AIM OF THE TASK: Below is a listing; write it out exactly and drop any images from it.

MATERIAL PROVIDED:
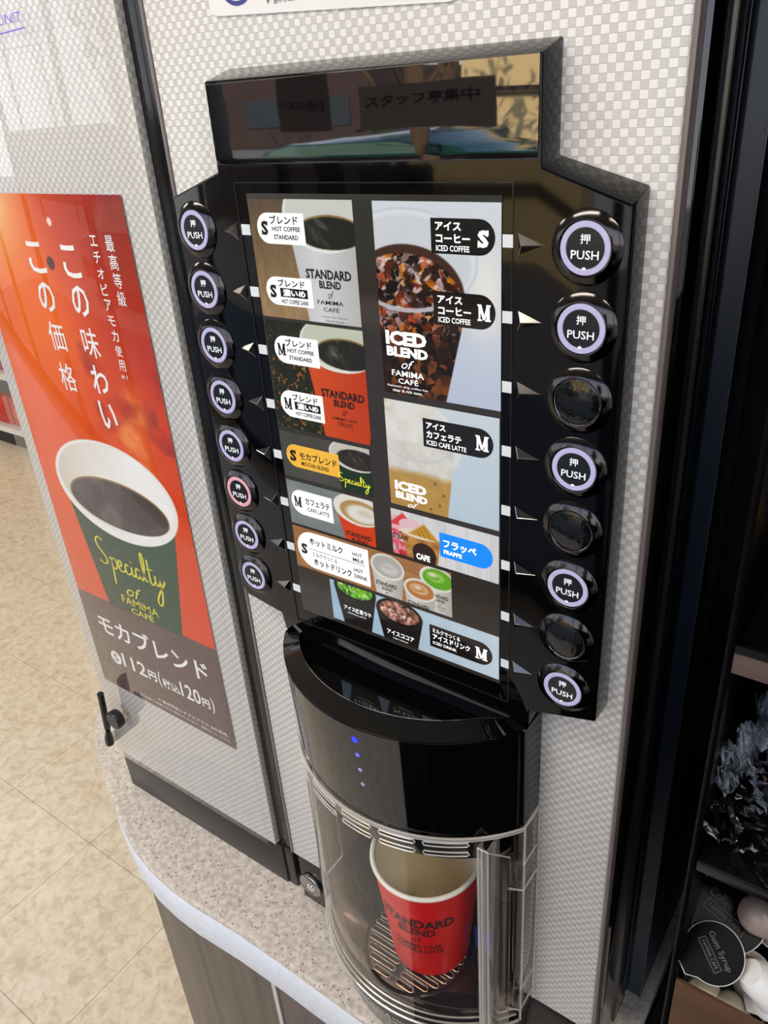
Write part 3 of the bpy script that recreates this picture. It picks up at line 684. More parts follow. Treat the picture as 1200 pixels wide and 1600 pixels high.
def build_shell():
    mb = MB(); mb.holed(-.1755, .1725, .0222, .0299, -.669, .42, -.1012, .1082, -.6580, -.4365); mb.build('door_panel', SILVER, M, bevel=.0008)
    mb = MB(); mb.box(.1727, .1755, .0205, .030, -.69, .42); mb.box(-.1790, -.1757, .0215, .030, -.669, .42); mb.build('edge_trim', TRIM, M, bevel=.0004)
    mb = MB(); mb.holed(-.179, .1785, .0302, .0700, -.72, .42, -.1012, .1082, -.6580, -.4365); mb.build('door_frame', BLACK, M, bevel=.0012)
    mb = MB(); mb.box(-.178, .1772, .0722, .0985, -.72, .42); mb.build('door_gasket', BLACK, M, bevel=.0008)
    for xx, yy, zz in ((.1788, .0711, -.72), (.1899, .1136, ZC + .004)):
        mb = MB(); mb.box(xx - .0006, xx, yy - .0006, yy, zz, .42); mb.build('highlight_strip', mat('edge_glint', (120, 114, 102), .25, metal=.8), M)  # thin bars drawn in for the highlights along the bevelled edges
    mb = MB(); mb.box(-.179, .1775, .0990, .1130, -.72, .42); mb.build('inner_frame', BLACKS, M, bevel=.0008)
    mb = MB(); mb.box(-.180, .1895, .1142, .1640, ZC + .004, .42); mb.build('side_panel', BLUE_REFL, M, bevel=.001)  # bluish reflection along the body side, put into this strip's colour
    mb = MB(); mb.box(-.180, .1893, .1642, .50, ZC + .004, .42); mb.build('body', mat('body_black', (5, 6, 9), .3, spec=.15), M, bevel=.001)
    # base
    mb = MB(); mb.prism_z([(-.1775, .035), (-.1700, .0225), (-.1300, .0215), (.10, .0215), (.176, .0225), (.176, .11), (-.1775, .11)], ZC, -.6695); mb.build('base_plinth', mat('plinth_black', (20, 19, 19), .25), M, bevel=.001)
    lk = MB(); lk.lathe([(0, .0), (.0135, .0), (.0150, .0012), (.0150, .004), (0, .004)], 32, 'Y', (-.1535, .0170, -.7045)); k = lk.build('lock', STEEL, M, smooth=True)
    lk = MB(); lk.lathe([(0, -.0008), (.0045, -.0008), (.0055, .0006), (0, .0006)], 20, 'Y', (-.1515, .0166, -.7050)); lk.build('keyhole', mat('bright_steel', (230, 230, 228), .12, metal=1), k)
build_shell()

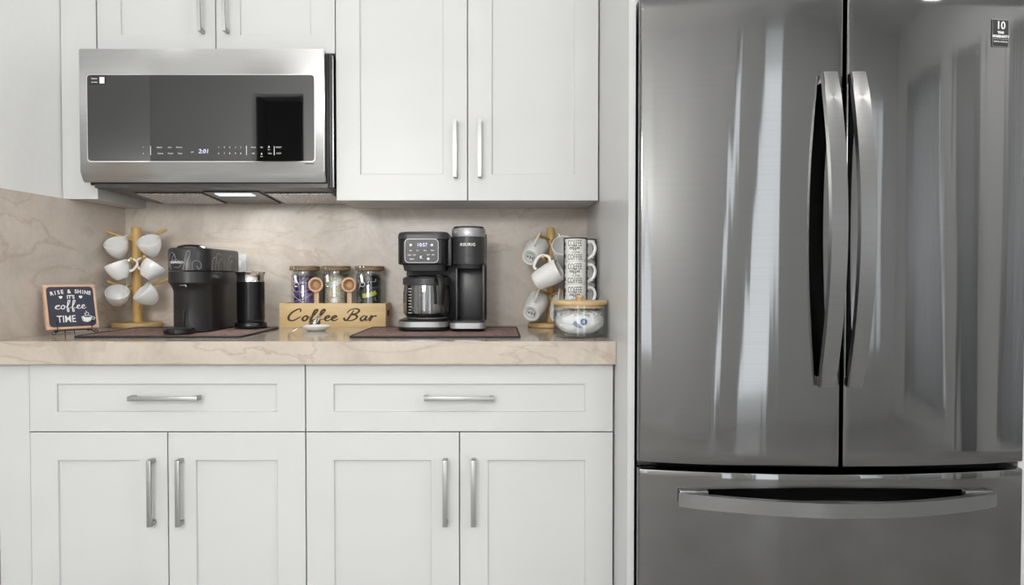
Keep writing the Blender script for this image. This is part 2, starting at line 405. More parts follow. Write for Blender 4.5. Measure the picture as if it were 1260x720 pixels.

EXERCISE ANSWER:
Write part 3 of the bpy script that recreates this picture. It picks up at line 684. More parts follow. Treat the picture as 1200 pixels wide and 1600 pixels high.
def build_shell():
    mb = MB(); mb.holed(-.1755, .1725, .0222, .0299, -.669, .42, -.1012, .1082, -.6580, -.4365); mb.build('door_panel', SILVER, M, bevel=.0008)
    mb = MB(); mb.box(.1727, .1755, .0205, .030, -.69, .42); mb.box(-.1790, -.1757, .0215, .030, -.669, .42); mb.build('edge_trim', TRIM, M, bevel=.0004)
    mb = MB(); mb.holed(-.179, .1785, .0302, .0700, -.72, .42, -.1012, .1082, -.6580, -.4365); mb.build('door_frame', BLACK, M, bevel=.0012)
    mb = MB(); mb.box(-.178, .1772, .0722, .0985, -.72, .42); mb.build('door_gasket', BLACK, M, bevel=.0008)
    for xx, yy, zz in ((.1788, .0711, -.72), (.1899, .1136, ZC + .004)):
        mb = MB(); mb.box(xx - .0006, xx, yy - .0006, yy, zz, .42); mb.build('highlight_strip', mat('edge_glint', (120, 114, 102), .25, metal=.8), M)  # thin bars drawn in for the highlights along the bevelled edges
    mb = MB(); mb.box(-.179, .1775, .0990, .1130, -.72, .42); mb.build('inner_frame', BLACKS, M, bevel=.0008)
    mb = MB(); mb.box(-.180, .1895, .1142, .1640, ZC + .004, .42); mb.build('side_panel', BLUE_REFL, M, bevel=.001)  # bluish reflection along the body side, put into this strip's colour
    mb = MB(); mb.box(-.180, .1893, .1642, .50, ZC + .004, .42); mb.build('body', mat('body_black', (5, 6, 9), .3, spec=.15), M, bevel=.001)
    # base
    mb = MB(); mb.prism_z([(-.1775, .035), (-.1700, .0225), (-.1300, .0215), (.10, .0215), (.176, .0225), (.176, .11), (-.1775, .11)], ZC, -.6695); mb.build('base_plinth', mat('plinth_black', (20, 19, 19), .25), M, bevel=.001)
    lk = MB(); lk.lathe([(0, .0), (.0135, .0), (.0150, .0012), (.0150, .004), (0, .004)], 32, 'Y', (-.1535, .0170, -.7045)); k = lk.build('lock', STEEL, M, smooth=True)
    lk = MB(); lk.lathe([(0, -.0008), (.0045, -.0008), (.0055, .0006), (0, .0006)], 20, 'Y', (-.1515, .0166, -.7050)); lk.build('keyhole', mat('bright_steel', (230, 230, 228), .12, metal=1), k)
build_shell()

Keep writing the Blender script for this image. This is part 2, starting at line 405. More parts follow. Write for Blender 4.5. Measure the picture as if it were 1260x720 pixels.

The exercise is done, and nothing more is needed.